23 thg 6, 2010
China moves to more flexible currency policy
BRENDAN TREMBATH: Many things are made in China these days and the value of its currency is a hot topic.
For two years Chinese authorities have prevented the currency, the yuan, from strengthening against the US dollar. It makes it harder for US manufacturers to compete against Chinese imports.
But over the weekend China’s central bank flagged it would allow market forces to play a greater role in influencing the yuan’s value.
The move came yesterday and is seen as positive for global growth and for economies like Australia which are big exporters to China.
More from business reporter Scott Alle.
SCOTT ALLE: When the People’s Bank of China announced at the weekend it was revaluing its currency, there was great anticipation.
But come Monday there was no variation of the reference point against the US dollar. It stayed at 6.83 yuan where it was unofficially pegged during the global financial crisis to protect Chinese exporters.
But the long awaited tweak finally came yesterday, with the yuan strengthening to 6.79 against the greenback.

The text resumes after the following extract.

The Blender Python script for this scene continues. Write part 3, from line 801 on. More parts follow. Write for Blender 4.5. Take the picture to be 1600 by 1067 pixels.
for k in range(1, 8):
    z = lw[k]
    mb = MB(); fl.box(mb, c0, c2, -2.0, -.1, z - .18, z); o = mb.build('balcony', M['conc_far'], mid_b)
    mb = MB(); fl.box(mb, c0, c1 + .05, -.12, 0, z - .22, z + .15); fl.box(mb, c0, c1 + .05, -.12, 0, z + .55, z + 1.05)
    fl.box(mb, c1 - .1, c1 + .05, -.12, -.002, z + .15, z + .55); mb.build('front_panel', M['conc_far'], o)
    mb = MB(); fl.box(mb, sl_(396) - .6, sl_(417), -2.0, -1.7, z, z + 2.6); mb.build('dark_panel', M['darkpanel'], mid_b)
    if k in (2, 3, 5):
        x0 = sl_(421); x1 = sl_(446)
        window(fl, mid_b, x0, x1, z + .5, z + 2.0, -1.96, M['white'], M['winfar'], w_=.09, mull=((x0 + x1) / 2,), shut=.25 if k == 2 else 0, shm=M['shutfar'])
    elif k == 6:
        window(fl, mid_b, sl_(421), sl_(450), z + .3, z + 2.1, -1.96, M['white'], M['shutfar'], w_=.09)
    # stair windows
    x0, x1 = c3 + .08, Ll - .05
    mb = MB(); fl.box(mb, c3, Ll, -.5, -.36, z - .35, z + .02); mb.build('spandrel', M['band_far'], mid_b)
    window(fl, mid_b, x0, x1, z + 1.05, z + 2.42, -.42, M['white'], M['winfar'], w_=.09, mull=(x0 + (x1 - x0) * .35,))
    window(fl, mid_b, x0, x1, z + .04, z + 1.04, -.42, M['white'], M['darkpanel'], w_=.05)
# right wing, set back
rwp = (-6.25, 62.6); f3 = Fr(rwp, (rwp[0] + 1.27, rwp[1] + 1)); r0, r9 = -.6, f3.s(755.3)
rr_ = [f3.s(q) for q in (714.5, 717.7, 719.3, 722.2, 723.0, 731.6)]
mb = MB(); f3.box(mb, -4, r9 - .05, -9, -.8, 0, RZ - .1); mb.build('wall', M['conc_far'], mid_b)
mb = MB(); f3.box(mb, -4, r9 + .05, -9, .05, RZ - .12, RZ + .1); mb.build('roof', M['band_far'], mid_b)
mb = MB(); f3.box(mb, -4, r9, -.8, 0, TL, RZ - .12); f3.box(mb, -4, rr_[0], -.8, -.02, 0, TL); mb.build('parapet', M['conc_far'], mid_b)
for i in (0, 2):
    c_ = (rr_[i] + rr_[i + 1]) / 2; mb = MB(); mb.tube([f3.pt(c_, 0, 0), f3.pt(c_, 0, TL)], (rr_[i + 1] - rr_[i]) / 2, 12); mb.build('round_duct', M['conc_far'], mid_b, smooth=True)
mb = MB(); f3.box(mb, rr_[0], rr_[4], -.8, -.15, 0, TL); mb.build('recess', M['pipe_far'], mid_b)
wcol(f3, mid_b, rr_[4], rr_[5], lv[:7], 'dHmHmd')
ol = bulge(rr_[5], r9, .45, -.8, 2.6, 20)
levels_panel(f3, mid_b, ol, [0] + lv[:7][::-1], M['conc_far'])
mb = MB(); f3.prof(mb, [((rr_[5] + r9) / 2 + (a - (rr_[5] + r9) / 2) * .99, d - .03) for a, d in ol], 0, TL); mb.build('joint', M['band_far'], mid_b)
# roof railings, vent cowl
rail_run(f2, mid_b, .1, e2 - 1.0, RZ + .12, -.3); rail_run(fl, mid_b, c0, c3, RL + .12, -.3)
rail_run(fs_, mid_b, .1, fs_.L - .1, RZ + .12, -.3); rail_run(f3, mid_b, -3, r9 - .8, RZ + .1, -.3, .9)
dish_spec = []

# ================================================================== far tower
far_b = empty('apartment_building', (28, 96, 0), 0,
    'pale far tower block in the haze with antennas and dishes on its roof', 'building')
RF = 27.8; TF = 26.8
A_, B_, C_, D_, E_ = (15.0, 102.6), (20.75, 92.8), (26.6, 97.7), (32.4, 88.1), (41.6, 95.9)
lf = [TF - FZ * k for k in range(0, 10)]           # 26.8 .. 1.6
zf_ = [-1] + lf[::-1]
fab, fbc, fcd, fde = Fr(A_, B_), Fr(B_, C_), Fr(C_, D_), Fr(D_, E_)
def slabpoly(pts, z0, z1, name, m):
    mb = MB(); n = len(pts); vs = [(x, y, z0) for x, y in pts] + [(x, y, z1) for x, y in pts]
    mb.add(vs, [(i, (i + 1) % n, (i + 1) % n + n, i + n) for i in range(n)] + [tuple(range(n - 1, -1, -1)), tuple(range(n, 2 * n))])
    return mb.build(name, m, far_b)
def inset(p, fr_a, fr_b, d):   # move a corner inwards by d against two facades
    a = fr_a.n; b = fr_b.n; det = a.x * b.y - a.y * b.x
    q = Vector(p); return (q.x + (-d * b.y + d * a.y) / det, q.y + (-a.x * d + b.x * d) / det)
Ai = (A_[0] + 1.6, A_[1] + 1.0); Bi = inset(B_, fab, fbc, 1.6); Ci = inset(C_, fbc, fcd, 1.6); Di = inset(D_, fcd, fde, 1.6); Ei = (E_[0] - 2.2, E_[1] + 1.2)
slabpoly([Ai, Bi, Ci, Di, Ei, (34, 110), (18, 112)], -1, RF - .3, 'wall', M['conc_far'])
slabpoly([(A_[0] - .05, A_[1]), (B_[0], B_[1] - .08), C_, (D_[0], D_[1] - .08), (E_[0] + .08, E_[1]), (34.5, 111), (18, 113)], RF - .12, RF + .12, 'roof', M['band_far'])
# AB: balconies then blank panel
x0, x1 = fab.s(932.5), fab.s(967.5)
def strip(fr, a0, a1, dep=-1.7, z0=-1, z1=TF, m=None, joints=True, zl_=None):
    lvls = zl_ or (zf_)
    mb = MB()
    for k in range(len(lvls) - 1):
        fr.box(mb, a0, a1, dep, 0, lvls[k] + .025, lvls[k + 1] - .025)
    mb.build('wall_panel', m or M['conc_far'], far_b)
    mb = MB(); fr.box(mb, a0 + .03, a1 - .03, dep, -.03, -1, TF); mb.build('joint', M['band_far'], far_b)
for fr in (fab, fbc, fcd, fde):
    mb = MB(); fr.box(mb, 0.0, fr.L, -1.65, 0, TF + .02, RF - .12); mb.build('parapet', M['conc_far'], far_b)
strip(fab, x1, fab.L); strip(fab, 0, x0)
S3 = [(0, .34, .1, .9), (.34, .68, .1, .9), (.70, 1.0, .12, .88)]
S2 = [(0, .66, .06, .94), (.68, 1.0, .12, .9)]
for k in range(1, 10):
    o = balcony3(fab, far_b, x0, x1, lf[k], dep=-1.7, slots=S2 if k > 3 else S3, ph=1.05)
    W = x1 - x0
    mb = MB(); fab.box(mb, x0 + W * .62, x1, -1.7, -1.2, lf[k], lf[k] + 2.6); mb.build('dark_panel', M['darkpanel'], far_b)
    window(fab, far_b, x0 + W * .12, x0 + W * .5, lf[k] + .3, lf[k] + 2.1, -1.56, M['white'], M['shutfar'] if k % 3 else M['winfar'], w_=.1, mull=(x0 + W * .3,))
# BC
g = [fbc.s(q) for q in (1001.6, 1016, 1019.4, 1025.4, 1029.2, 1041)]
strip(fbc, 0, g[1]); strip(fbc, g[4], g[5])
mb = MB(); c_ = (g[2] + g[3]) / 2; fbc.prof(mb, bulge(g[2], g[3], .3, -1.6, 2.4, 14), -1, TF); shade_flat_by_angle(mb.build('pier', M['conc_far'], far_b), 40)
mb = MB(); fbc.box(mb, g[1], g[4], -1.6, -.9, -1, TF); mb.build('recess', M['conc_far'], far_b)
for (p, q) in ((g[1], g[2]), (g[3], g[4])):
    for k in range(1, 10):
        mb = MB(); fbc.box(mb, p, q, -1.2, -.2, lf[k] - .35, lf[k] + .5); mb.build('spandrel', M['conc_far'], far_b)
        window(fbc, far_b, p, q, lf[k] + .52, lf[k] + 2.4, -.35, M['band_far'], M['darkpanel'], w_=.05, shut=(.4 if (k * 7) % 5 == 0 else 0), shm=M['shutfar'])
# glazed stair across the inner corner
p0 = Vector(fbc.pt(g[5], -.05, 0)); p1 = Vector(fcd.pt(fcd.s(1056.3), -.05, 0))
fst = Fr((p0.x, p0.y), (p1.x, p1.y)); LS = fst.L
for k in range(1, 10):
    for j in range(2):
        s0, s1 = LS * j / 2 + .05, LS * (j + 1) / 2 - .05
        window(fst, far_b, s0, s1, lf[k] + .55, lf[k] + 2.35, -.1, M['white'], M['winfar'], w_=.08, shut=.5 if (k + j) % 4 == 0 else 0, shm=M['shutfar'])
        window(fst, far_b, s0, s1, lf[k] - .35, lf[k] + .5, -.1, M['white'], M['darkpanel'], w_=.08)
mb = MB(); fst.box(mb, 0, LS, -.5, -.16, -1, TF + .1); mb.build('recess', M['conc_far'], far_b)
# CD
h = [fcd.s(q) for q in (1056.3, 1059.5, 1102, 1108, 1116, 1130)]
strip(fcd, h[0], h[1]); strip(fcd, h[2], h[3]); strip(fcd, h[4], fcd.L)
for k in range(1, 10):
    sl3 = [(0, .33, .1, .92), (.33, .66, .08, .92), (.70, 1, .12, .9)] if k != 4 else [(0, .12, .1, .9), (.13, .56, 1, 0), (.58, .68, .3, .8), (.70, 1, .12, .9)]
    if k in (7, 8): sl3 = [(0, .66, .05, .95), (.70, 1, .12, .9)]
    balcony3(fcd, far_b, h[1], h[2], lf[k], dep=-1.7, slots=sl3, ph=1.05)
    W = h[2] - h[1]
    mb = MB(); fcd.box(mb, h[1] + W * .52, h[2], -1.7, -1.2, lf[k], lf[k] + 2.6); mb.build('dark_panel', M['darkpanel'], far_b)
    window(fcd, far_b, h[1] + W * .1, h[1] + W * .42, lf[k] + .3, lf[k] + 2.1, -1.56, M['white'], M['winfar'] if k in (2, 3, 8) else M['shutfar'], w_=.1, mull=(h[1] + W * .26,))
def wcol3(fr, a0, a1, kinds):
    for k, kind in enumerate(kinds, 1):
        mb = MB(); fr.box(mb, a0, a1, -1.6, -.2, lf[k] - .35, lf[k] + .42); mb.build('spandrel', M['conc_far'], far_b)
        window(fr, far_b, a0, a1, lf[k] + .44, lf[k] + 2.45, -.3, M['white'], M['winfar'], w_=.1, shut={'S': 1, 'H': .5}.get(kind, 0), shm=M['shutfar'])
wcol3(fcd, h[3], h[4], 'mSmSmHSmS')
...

TONY MORRISS: It’s only 0.25 per cent but it is a very significant move allowing far wider trading and you would expect the way that the wording of the statement and the way that the market is priced right now, that China will be allowing a very gradual and moderate further appreciation of the yuan over time
SCOTT ALLE: Tony Morriss is senior market strategist at ANZ. He agrees Beijing’s decision to allow the yuan to rise in value against a basket of currencies is adroit political timing ahead of this weekend’s G20 summit in Toronto.
TONY MORRISS: But it is a very positive step. At least it’s moved. It takes the yuan, the currency peg, off the agenda at the G20.
SCOTT ALLE: For months the calls to let the currency appreciate had become increasingly strident, mainly from Washington but also from the IMF (International Monetary Fund) and the World Bank.
US Treasury secretary Timothy Geithner flew to Beijing for a secret tarmac meeting with top Chinese officials to try and defuse the issue and to head off a push in Congress to bring in barriers to Chinese competition.
The arguments mounted by some representatives of US manufacturers being that by holding the yuan artificially low since July 2008, Chinese companies have gained an unfair advantage over their competitors.
But China was only going to move on its currency when it deemed conditions were most favourable for it to do so.
NICHOLAS LARDY: It’s a good move for China in terms of its own domestic economy, its own self interest and if it’s done right going forward it will also help diffuse some trade tensions, head off trade wars. So it’s a win-win for China both domestically and internationally.
SCOTT ALLE: Nicholas Lardy is senior fellow at the Peterson Institute in Washington. He told Bloomberg there are a number of advantages for China arising from a more flexible exchange rate.
NICHOLAS LARDY: So this’ll help on the inflation front, it’ll help on the structural adjustment that they’ve wanted now for several years; less investment going into the export sector, more to satisfy domestic demand.
SCOTT ALLE: The reasoning is a stronger yuan can help boost domestic demand through the purchasing power of some 250 million middle-class consumers, as President Hu seeks to strengthen household incomes.
There are also benefits as a buffer against inflation, a very real concern for central bank policy makers with growth estimated to top 10 per cent this quarter.
But economists argue letting the currency appreciate is just one tool for shifting the world’s third biggest economy from relying on exports for growth to domestic consumption.
Qu HongBin is chief China economist at HSBC.
QU HONGBIN: There are many ways for them to do that. I think the most important way is basically for them to, for the government to put more resources into the social welfare system so that the people can review, can allow their precautionary saving. That’s the most important kind of inner ways for China to boost the consumption.
SCOTT ALLE: The news that China was shifting its currency policy is also seen as a shot of badly needed confidence in global economic growth.
And as Tony Morriss, senior market strategist at ANZ notes, countries such as Australia that export heavily to China stand to benefit.
TONY MORRISS: The argument as well is that this increases the purchasing power of a lot of Chinese entities and so while prices of a lot of our commodities have risen so sharply, this means there’ll be sort of a stronger longer demand for our commodities going forwards.
SCOTT ALLE: Currency analysts predict Beijing will probably let the yuan rise between 3 and 5 per cent by the end of the year, but as evidenced by the past few days the pace will be gradual.
BRENDAN TREMBATH: Business reporter Scott Alle.